:: Given information ::

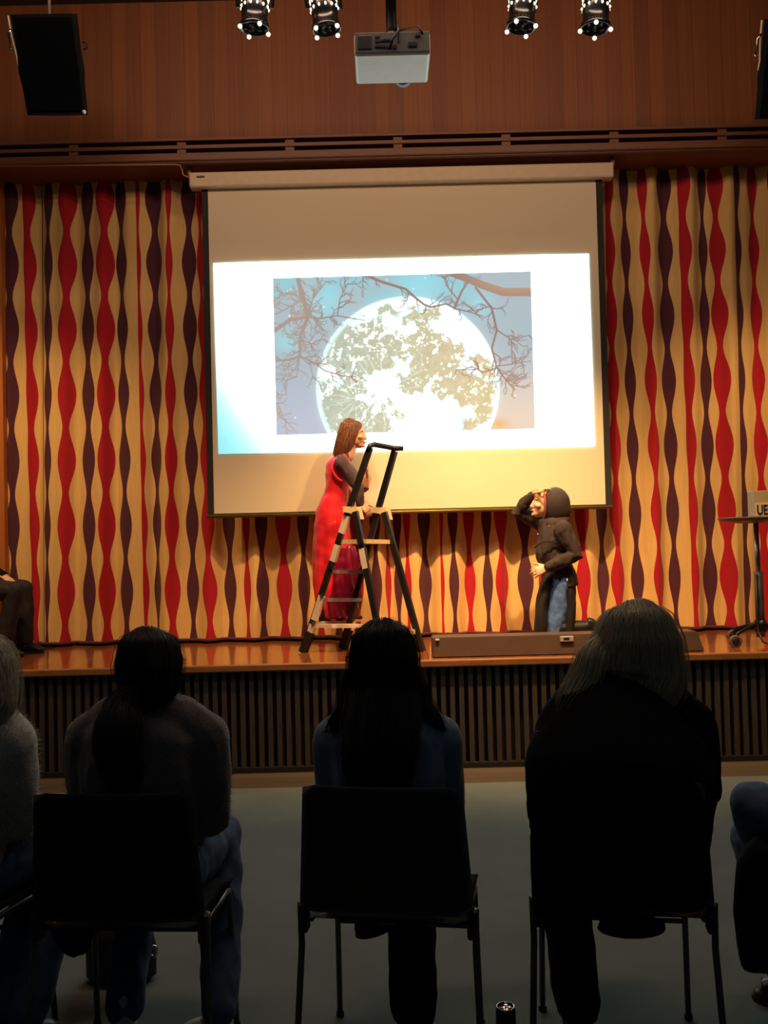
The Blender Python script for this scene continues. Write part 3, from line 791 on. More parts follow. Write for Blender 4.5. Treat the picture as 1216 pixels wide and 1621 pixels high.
for k, a in enumerate((215, 125, 35, -55)):
    a = R(a); d = Vector((math.cos(a), math.sin(a), 0)); L_ = .28 if k == 0 else .20
    bm = bmesh.new(); tube(bm, [d * .02 + Vector((0, 0, .15)), d * (L_ * .6) + Vector((0, 0, .12)), d * L_ + Vector((0, 0, .095)), d * (L_ + .02) + Vector((0, 0, .06))], [.014, .012, .012, .011], 10); arm = child('base_arm', bm, M_blackm, bt, True)
    w = d * (L_ + .025) + Vector((0, 0, .043))
    bm = bmesh.new(); lathe(bm, [(0, -.012), (.028, -.012), (.030, -.014), (.043, -.012), (.043, .012), (.030, .014), (.028, .012), (0, .012)], M=Matrix.Translation(w) @ Matrix.Rotation(R(90), 4, 'X'), n=28)
    child('castor_wheel', bm, mat('brown_rubber', srgb(110, 84, 72), .5), arm)
    bm = bmesh.new(); lathe(bm, [(0, -.018), (.022, -.018), (.026, -.015), (.026, .015), (.022, .018), (0, .018)], M=Matrix.Translation(w) @ Matrix.Rotation(R(90), 4, 'X'), n=24)
    child('wheel_hub', bm, M_black, arm)
bm = bmesh.new(); tube(bm, [(-.03, -.03, .5), (-.035, -.035, .2), (-.04, -.05, .1), (-.03, -.1, .03), (-.02, -.3, .012)], .009, 8)
tag(link('dangling_cord', bm, M_black, None, True), 'dark cord hanging beside the column of the bar table', 'cord').location = (bc.x, YT, HS)
# box with letters on the table
bx0 = at(1191.5, 800, YT - .02).x
M_pack = mat('grey_beige_card', srgb(176, 160, 130), .7, var=.06)
pk = thing('letter_box', 'grey beige box with two dark capital letters standing on the bar table', 'box', (bx0 + .12, YT, HS + ztop))
bm = bmesh.new(); box(bm, (-.12, -.05, 0), (.12, .07, .185), .004); child('carton', bm, M_pack, pk)
bm = bmesh.new(); box(bm, (-.118, -.0525, .002), (.118, -.0495, .10), .002); pn = child('front_panel', bm, mat('pale_panel', srgb(214, 190, 160), .7, var=.04), pk)
def letters(txt, size, loc, m, parent, ext=.0015, sx=1.0, name='lettering'):
    cu = bpy.data.curves.new(name, 'FONT'); cu.body = txt; cu.size = size; cu.extrude = ext; cu.offset = size * .02
    ob = bpy.data.objects.new(name, cu); COL.objects.link(ob)
    bpy.context.view_layer.update()
    me = bpy.data.meshes.new_from_object(ob.evaluated_get(bpy.context.evaluated_depsgraph_get()))
    COL.objects.unlink(ob); bpy.data.objects.remove(ob)
    Mx = Matrix.Translation(loc) @ Matrix.Rotation(R(90), 4, 'X') @ Matrix.Diagonal((sx, 1, 1, 1))
    me.transform(Mx); return link_me(name, me, m, parent)
letters('UE', .098, (-.104, -.054, .016), M_black, pn, sx=.66)

# ---- energy drink can on the floor
cn = at(800, 1581, 2.744)
dc = thing('drink_can', 'slim black drink can standing on the carpet between the chairs', 'can', (cn.x, cn.y, 0))
bm = bmesh.new(); lathe(bm, [(0, .004), (.02, .002), (.024, 0), (.0285, .008), (.0295, .016), (.0295, .140), (.0285, .148), (.026, .153)], n=40); child('can_body', bm, mat('black_print_can', (.006, .005, .007), .3, .4, var=.2), dc)
bm = bmesh.new(); lathe(bm, [(.026, .153), (.0265, .1575), (.0245, .1575), (.0235, .1535), (0, .1535)], n=40); lid = child('can_lid', bm, M_chrome, dc)
bm = bmesh.new(); tube(bm, [(-.002, 0, .1545), (.006, .004, .1575), (.014, 0, .1575), (.006, -.006, .156)], .0015, 6, close=True); child('pull_tab', bm, M_chrome, lid, True)
bm = bmesh.new(); tube(bm, [(.0297 * math.sin(-.9 + t * .08), -.0297 * math.cos(-.9 + t * .08), .03 + .018 * math.sin(t * .5)) for t in range(8)], .0012, 6); child('printed_mark', bm, mat('grey_print', (.12, .12, .12), .5), dc, True)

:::

Reproduce the full listing above verbatim, with no pictures included.

The Blender Python script for this scene continues. Write part 3, from line 791 on. More parts follow. Write for Blender 4.5. Treat the picture as 1216 pixels wide and 1621 pixels high.
for k, a in enumerate((215, 125, 35, -55)):
    a = R(a); d = Vector((math.cos(a), math.sin(a), 0)); L_ = .28 if k == 0 else .20
    bm = bmesh.new(); tube(bm, [d * .02 + Vector((0, 0, .15)), d * (L_ * .6) + Vector((0, 0, .12)), d * L_ + Vector((0, 0, .095)), d * (L_ + .02) + Vector((0, 0, .06))], [.014, .012, .012, .011], 10); arm = child('base_arm', bm, M_blackm, bt, True)
    w = d * (L_ + .025) + Vector((0, 0, .043))
    bm = bmesh.new(); lathe(bm, [(0, -.012), (.028, -.012), (.030, -.014), (.043, -.012), (.043, .012), (.030, .014), (.028, .012), (0, .012)], M=Matrix.Translation(w) @ Matrix.Rotation(R(90), 4, 'X'), n=28)
    child('castor_wheel', bm, mat('brown_rubber', srgb(110, 84, 72), .5), arm)
    bm = bmesh.new(); lathe(bm, [(0, -.018), (.022, -.018), (.026, -.015), (.026, .015), (.022, .018), (0, .018)], M=Matrix.Translation(w) @ Matrix.Rotation(R(90), 4, 'X'), n=24)
    child('wheel_hub', bm, M_black, arm)
bm = bmesh.new(); tube(bm, [(-.03, -.03, .5), (-.035, -.035, .2), (-.04, -.05, .1), (-.03, -.1, .03), (-.02, -.3, .012)], .009, 8)
tag(link('dangling_cord', bm, M_black, None, True), 'dark cord hanging beside the column of the bar table', 'cord').location = (bc.x, YT, HS)
# box with letters on the table
bx0 = at(1191.5, 800, YT - .02).x
M_pack = mat('grey_beige_card', srgb(176, 160, 130), .7, var=.06)
pk = thing('letter_box', 'grey beige box with two dark capital letters standing on the bar table', 'box', (bx0 + .12, YT, HS + ztop))
bm = bmesh.new(); box(bm, (-.12, -.05, 0), (.12, .07, .185), .004); child('carton', bm, M_pack, pk)
bm = bmesh.new(); box(bm, (-.118, -.0525, .002), (.118, -.0495, .10), .002); pn = child('front_panel', bm, mat('pale_panel', srgb(214, 190, 160), .7, var=.04), pk)
def letters(txt, size, loc, m, parent, ext=.0015, sx=1.0, name='lettering'):
    cu = bpy.data.curves.new(name, 'FONT'); cu.body = txt; cu.size = size; cu.extrude = ext; cu.offset = size * .02
    ob = bpy.data.objects.new(name, cu); COL.objects.link(ob)
    bpy.context.view_layer.update()
    me = bpy.data.meshes.new_from_object(ob.evaluated_get(bpy.context.evaluated_depsgraph_get()))
    COL.objects.unlink(ob); bpy.data.objects.remove(ob)
    Mx = Matrix.Translation(loc) @ Matrix.Rotation(R(90), 4, 'X') @ Matrix.Diagonal((sx, 1, 1, 1))
    me.transform(Mx); return link_me(name, me, m, parent)
letters('UE', .098, (-.104, -.054, .016), M_black, pn, sx=.66)

# ---- energy drink can on the floor
cn = at(800, 1581, 2.744)
dc = thing('drink_can', 'slim black drink can standing on the carpet between the chairs', 'can', (cn.x, cn.y, 0))
bm = bmesh.new(); lathe(bm, [(0, .004), (.02, .002), (.024, 0), (.0285, .008), (.0295, .016), (.0295, .140), (.0285, .148), (.026, .153)], n=40); child('can_body', bm, mat('black_print_can', (.006, .005, .007), .3, .4, var=.2), dc)
bm = bmesh.new(); lathe(bm, [(.026, .153), (.0265, .1575), (.0245, .1575), (.0235, .1535), (0, .1535)], n=40); lid = child('can_lid', bm, M_chrome, dc)
bm = bmesh.new(); tube(bm, [(-.002, 0, .1545), (.006, .004, .1575), (.014, 0, .1575), (.006, -.006, .156)], .0015, 6, close=True); child('pull_tab', bm, M_chrome, lid, True)
bm = bmesh.new(); tube(bm, [(.0297 * math.sin(-.9 + t * .08), -.0297 * math.cos(-.9 + t * .08), .03 + .018 * math.sin(t * .5)) for t in range(8)], .0012, 6); child('printed_mark', bm, mat('grey_print', (.12, .12, .12), .5), dc, True)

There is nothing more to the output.